### Given information
** begin **
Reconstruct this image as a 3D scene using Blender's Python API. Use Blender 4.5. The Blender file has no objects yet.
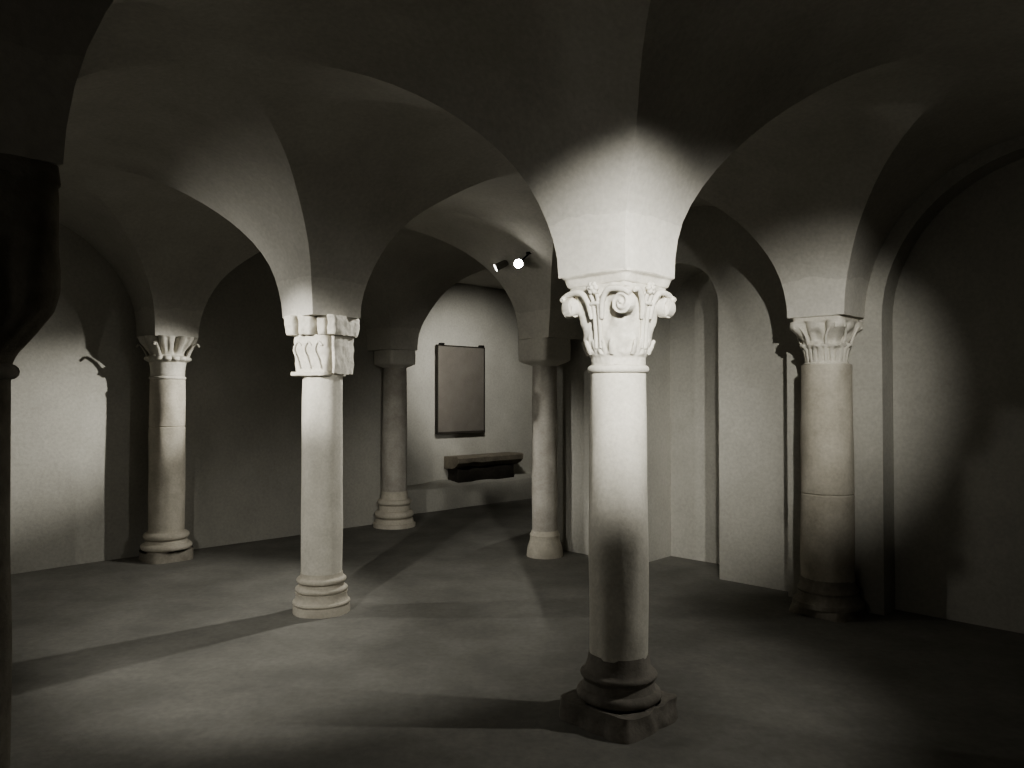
import bpy, bmesh, math, random
from mathutils import Vector, Matrix, noise
C = bpy.context.scene.collection
PI = math.pi
S2 = math.sqrt(2)
rnd = random.Random(4)

def W(u, v, z=0.0):
    """grid frame (u to the far left, v to the far right) -> world"""
    return Vector(((v - u) / S2, (u + v) / S2, z))

# ------------------------------------------------------------------ materials
def nd(nt, kind, **kw):
    n = nt.nodes.new(kind)
    for k, v in kw.items():
        if k in n.inputs: n.inputs[k].default_value = v
        else: setattr(n, k, v)
    return n

def stone(name, c1, c2, rough=.9, scale=2.2, bump=.25, fine=38, spots=0.0, band=None, stain=None):
    m = bpy.data.materials.new(name); m.use_nodes = True
    nt = m.node_tree; L = nt.links.new
    bs = nt.nodes['Principled BSDF']; bs.inputs['Roughness'].default_value = rough
    bs.inputs['Specular IOR Level'].default_value = .25
    geo = nt.nodes.new('ShaderNodeNewGeometry')
    n1 = nd(nt, 'ShaderNodeTexNoise', Scale=scale, Detail=7.0, Roughness=.62)
    n2 = nd(nt, 'ShaderNodeTexNoise', Scale=fine, Detail=5.0, Roughness=.6)
    L(geo.outputs['Position'], n1.inputs['Vector']); L(geo.outputs['Position'], n2.inputs['Vector'])
    r = nt.nodes.new('ShaderNodeValToRGB')
    r.color_ramp.elements[0].position = .33; r.color_ramp.elements[1].position = .68
    r.color_ramp.elements[0].color = (*c1, 1); r.color_ramp.elements[1].color = (*c2, 1)
    L(n1.outputs['Fac'], r.inputs['Fac'])
    mx = nd(nt, 'ShaderNodeMixRGB', blend_type='MULTIPLY'); mx.inputs[0].default_value = .35
    L(r.outputs[0], mx.inputs[1]); L(n2.outputs['Fac'], mx.inputs[2])
    g = nd(nt, 'ShaderNodeMixRGB', blend_type='MULTIPLY'); g.inputs[0].default_value = 1
    g.inputs[2].default_value = (1.18, 1.18, 1.18, 1); L(mx.outputs[0], g.inputs[1])
    col = g.outputs[0]
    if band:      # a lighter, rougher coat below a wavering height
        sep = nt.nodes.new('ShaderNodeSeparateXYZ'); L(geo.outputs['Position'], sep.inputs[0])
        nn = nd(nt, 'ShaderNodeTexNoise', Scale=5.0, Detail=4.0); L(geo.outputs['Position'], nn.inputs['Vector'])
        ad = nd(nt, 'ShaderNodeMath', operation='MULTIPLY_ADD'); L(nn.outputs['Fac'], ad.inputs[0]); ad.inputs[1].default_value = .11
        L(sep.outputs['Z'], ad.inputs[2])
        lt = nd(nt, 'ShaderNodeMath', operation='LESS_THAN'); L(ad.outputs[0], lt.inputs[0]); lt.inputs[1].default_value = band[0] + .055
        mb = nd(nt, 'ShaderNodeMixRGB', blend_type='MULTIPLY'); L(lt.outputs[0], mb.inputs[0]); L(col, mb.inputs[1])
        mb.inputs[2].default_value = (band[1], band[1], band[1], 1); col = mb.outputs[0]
    L(col, bs.inputs['Base Color'])
    b1 = nd(nt, 'ShaderNodeBump', Strength=bump, Distance=.02); L(n1.outputs['Fac'], b1.inputs['Height'])
    b2 = nd(nt, 'ShaderNodeBump', Strength=bump, Distance=.006); L(n2.outputs['Fac'], b2.inputs['Height'])
    L(b1.outputs[0], b2.inputs['Normal'])
    last = b2
    if spots:
        vo = nd(nt, 'ShaderNodeTexVoronoi', Scale=26.0); L(geo.outputs['Position'], vo.inputs['Vector'])
        b3 = nd(nt, 'ShaderNodeBump', Strength=spots, Distance=.01); L(vo.outputs['Distance'], b3.inputs['Height'])
        L(b2.outputs[0], b3.inputs['Normal']); last = b3
    L(last.outputs[0], bs.inputs['Normal'])
    return m

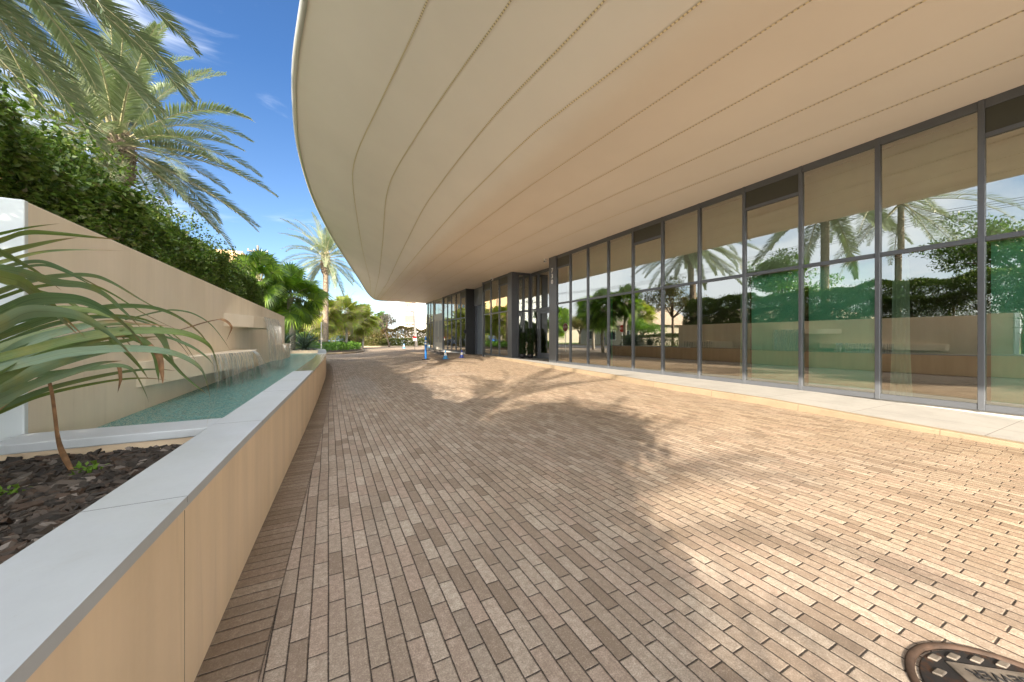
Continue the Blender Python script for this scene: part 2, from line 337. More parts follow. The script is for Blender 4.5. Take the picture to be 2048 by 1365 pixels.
def strapmat():
    m = NT('strap_leaf'); s = m.n('ShaderNodeSeparateXYZ', {0: m.n('ShaderNodeUVMap').outputs[0]}); U = s.outputs[0]; V = s.outputs[1]
    r = m.n('ShaderNodeNewGeometry').outputs['Random Per Island']; p = m.pos()
    c = m.ramp(r, [(0, (.06, .12, .05)), (.22, (.09, .16, .11)), (.36, (.13, .18, .04)), (.64, (.09, .14, .03)), (.82, (.12, .20, .15)), (1, (.165, .19, .045))])
    vein = m.n('ShaderNodeTexNoise', {'Vector': m.scaled(m.n('ShaderNodeUVMap').outputs[0], (2, 34, 1)), 'Scale': 1.0, 'Detail': 3}).outputs['Fac']
    c = m.mix(m.rng(vein, .40, .65, 0, .55), c, (.21, .25, .13)); c = m.mix(m.rng(m.math('ABSOLUTE', m.math('SUBTRACT', V, .5)), .03, .0, 0, .5), c, (.05, .075, .03))
    bl = m.noise(7, 5, p, .6)
    c = m.mix(m.rng(bl, .52, .70, 0, .6), c, (.23, .21, .055))
    c = m.mix(m.rng(m.math('ADD', U, m.rng(bl, .2, .8, -.10, .10)), .80, 1.0, 0, .95, True), c, (.27, .15, .085))
    a = m.pbr(c, .42, 0, m.bump(vein, .35, .003), .32, out=False)
    b = m.n('ShaderNodeBsdfTranslucent', {'Color': m.mix(1, c, (1.5, 1.8, .8), 'MULTIPLY')}).outputs[0]
    m.surf(m.mixsh(.22, a, b)); return m.m
MAT['strap'] = strapmat()
MAT['strapdead'] = plain('withered_leaf', (.24, .135, .065), .7, 0, .4, 25, .004)
def ironmat():
    m = NT('cast_iron'); p = m.pos()
    n = m.noise(18, 6, p, .65)
    c = m.mix(m.rng(n, .50, .66, 0, 1), (.032, .031, .033), (.09, .045, .026))
    m.pbr(c, .5, .5, m.bump(m.noise(130, 3, p), .4, .002)); return m.m
MAT['iron'] = ironmat()
MAT['rust'] = plain('rusty_rim', (.055, .033, .022), .75, .1, .45, 20, .003)
MAT['worn'] = plain('worn_cast_face', (.15, .13, .11), .55, .3, .4, 22, .002)
MAT['shutter'] = plain('shutter_slats', (.30, .34, .38), .4, .5, .05)

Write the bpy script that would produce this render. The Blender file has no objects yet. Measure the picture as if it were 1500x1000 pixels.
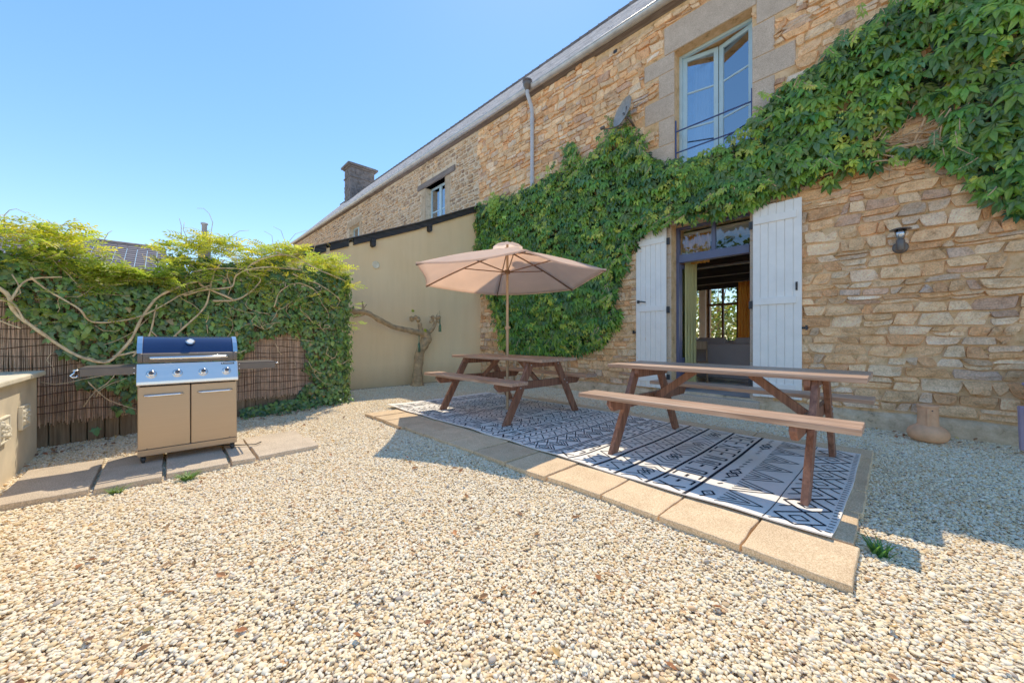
** end **
### Given instruction
Your task is to transcribe all of the records precisely, with no images included.

### Written answer
Reconstruct this image as a 3D scene using Blender's Python API. Use Blender 4.5. The Blender file has no objects yet.
import bpy, bmesh, math, random
from mathutils import Vector, Matrix, noise
C = bpy.context.scene.collection
PI = math.pi
S2 = math.sqrt(2)
rnd = random.Random(4)

def W(u, v, z=0.0):
    """grid frame (u to the far left, v to the far right) -> world"""
    return Vector(((v - u) / S2, (u + v) / S2, z))

# ------------------------------------------------------------------ materials
def nd(nt, kind, **kw):
    n = nt.nodes.new(kind)
    for k, v in kw.items():
        if k in n.inputs: n.inputs[k].default_value = v
        else: setattr(n, k, v)
    return n

def stone(name, c1, c2, rough=.9, scale=2.2, bump=.25, fine=38, spots=0.0, band=None, stain=None):
    m = bpy.data.materials.new(name); m.use_nodes = True
    nt = m.node_tree; L = nt.links.new
    bs = nt.nodes['Principled BSDF']; bs.inputs['Roughness'].default_value = rough
    bs.inputs['Specular IOR Level'].default_value = .25
    geo = nt.nodes.new('ShaderNodeNewGeometry')
    n1 = nd(nt, 'ShaderNodeTexNoise', Scale=scale, Detail=7.0, Roughness=.62)
    n2 = nd(nt, 'ShaderNodeTexNoise', Scale=fine, Detail=5.0, Roughness=.6)
    L(geo.outputs['Position'], n1.inputs['Vector']); L(geo.outputs['Position'], n2.inputs['Vector'])
    r = nt.nodes.new('ShaderNodeValToRGB')
    r.color_ramp.elements[0].position = .33; r.color_ramp.elements[1].position = .68
    r.color_ramp.elements[0].color = (*c1, 1); r.color_ramp.elements[1].color = (*c2, 1)
    L(n1.outputs['Fac'], r.inputs['Fac'])
    mx = nd(nt, 'ShaderNodeMixRGB', blend_type='MULTIPLY'); mx.inputs[0].default_value = .35
    L(r.outputs[0], mx.inputs[1]); L(n2.outputs['Fac'], mx.inputs[2])
    g = nd(nt, 'ShaderNodeMixRGB', blend_type='MULTIPLY'); g.inputs[0].default_value = 1
    g.inputs[2].default_value = (1.18, 1.18, 1.18, 1); L(mx.outputs[0], g.inputs[1])
    col = g.outputs[0]
    if band:      # a lighter, rougher coat below a wavering height
        sep = nt.nodes.new('ShaderNodeSeparateXYZ'); L(geo.outputs['Position'], sep.inputs[0])
        nn = nd(nt, 'ShaderNodeTexNoise', Scale=5.0, Detail=4.0); L(geo.outputs['Position'], nn.inputs['Vector'])
        ad = nd(nt, 'ShaderNodeMath', operation='MULTIPLY_ADD'); L(nn.outputs['Fac'], ad.inputs[0]); ad.inputs[1].default_value = .11
        L(sep.outputs['Z'], ad.inputs[2])
        lt = nd(nt, 'ShaderNodeMath', operation='LESS_THAN'); L(ad.outputs[0], lt.inputs[0]); lt.inputs[1].default_value = band[0] + .055
        mb = nd(nt, 'ShaderNodeMixRGB', blend_type='MULTIPLY'); L(lt.outputs[0], mb.inputs[0]); L(col, mb.inputs[1])
        mb.inputs[2].default_value = (band[1], band[1], band[1], 1); col = mb.outputs[0]
    L(col, bs.inputs['Base Color'])
    b1 = nd(nt, 'ShaderNodeBump', Strength=bump, Distance=.02); L(n1.outputs['Fac'], b1.inputs['Height'])
    b2 = nd(nt, 'ShaderNodeBump', Strength=bump, Distance=.006); L(n2.outputs['Fac'], b2.inputs['Height'])
    L(b1.outputs[0], b2.inputs['Normal'])
    last = b2
    if spots:
        vo = nd(nt, 'ShaderNodeTexVoronoi', Scale=26.0); L(geo.outputs['Position'], vo.inputs['Vector'])
        b3 = nd(nt, 'ShaderNodeBump', Strength=spots, Distance=.01); L(vo.outputs['Distance'], b3.inputs['Height'])
        L(b2.outputs[0], b3.inputs['Normal']); last = b3
    L(last.outputs[0], bs.inputs['Normal'])
    return m

Continue the Blender Python script for this scene: part 2, from line 337. More parts follow. The script is for Blender 4.5. Take the picture to be 2048 by 1365 pixels.
def strapmat():
    m = NT('strap_leaf'); s = m.n('ShaderNodeSeparateXYZ', {0: m.n('ShaderNodeUVMap').outputs[0]}); U = s.outputs[0]; V = s.outputs[1]
    r = m.n('ShaderNodeNewGeometry').outputs['Random Per Island']; p = m.pos()
    c = m.ramp(r, [(0, (.06, .12, .05)), (.22, (.09, .16, .11)), (.36, (.13, .18, .04)), (.64, (.09, .14, .03)), (.82, (.12, .20, .15)), (1, (.165, .19, .045))])
    vein = m.n('ShaderNodeTexNoise', {'Vector': m.scaled(m.n('ShaderNodeUVMap').outputs[0], (2, 34, 1)), 'Scale': 1.0, 'Detail': 3}).outputs['Fac']
    c = m.mix(m.rng(vein, .40, .65, 0, .55), c, (.21, .25, .13)); c = m.mix(m.rng(m.math('ABSOLUTE', m.math('SUBTRACT', V, .5)), .03, .0, 0, .5), c, (.05, .075, .03))
    bl = m.noise(7, 5, p, .6)
    c = m.mix(m.rng(bl, .52, .70, 0, .6), c, (.23, .21, .055))
    c = m.mix(m.rng(m.math('ADD', U, m.rng(bl, .2, .8, -.10, .10)), .80, 1.0, 0, .95, True), c, (.27, .15, .085))
    a = m.pbr(c, .42, 0, m.bump(vein, .35, .003), .32, out=False)
    b = m.n('ShaderNodeBsdfTranslucent', {'Color': m.mix(1, c, (1.5, 1.8, .8), 'MULTIPLY')}).outputs[0]
    m.surf(m.mixsh(.22, a, b)); return m.m
MAT['strap'] = strapmat()
MAT['strapdead'] = plain('withered_leaf', (.24, .135, .065), .7, 0, .4, 25, .004)
def ironmat():
    m = NT('cast_iron'); p = m.pos()
    n = m.noise(18, 6, p, .65)
    c = m.mix(m.rng(n, .50, .66, 0, 1), (.032, .031, .033), (.09, .045, .026))
    m.pbr(c, .5, .5, m.bump(m.noise(130, 3, p), .4, .002)); return m.m
MAT['iron'] = ironmat()
MAT['rust'] = plain('rusty_rim', (.055, .033, .022), .75, .1, .45, 20, .003)
MAT['worn'] = plain('worn_cast_face', (.15, .13, .11), .55, .3, .4, 22, .002)
MAT['shutter'] = plain('shutter_slats', (.30, .34, .38), .4, .5, .05)

Write the bpy script that would produce this render. The Blender file has no objects yet. Measure the picture as if it were 1500x1000 pixels.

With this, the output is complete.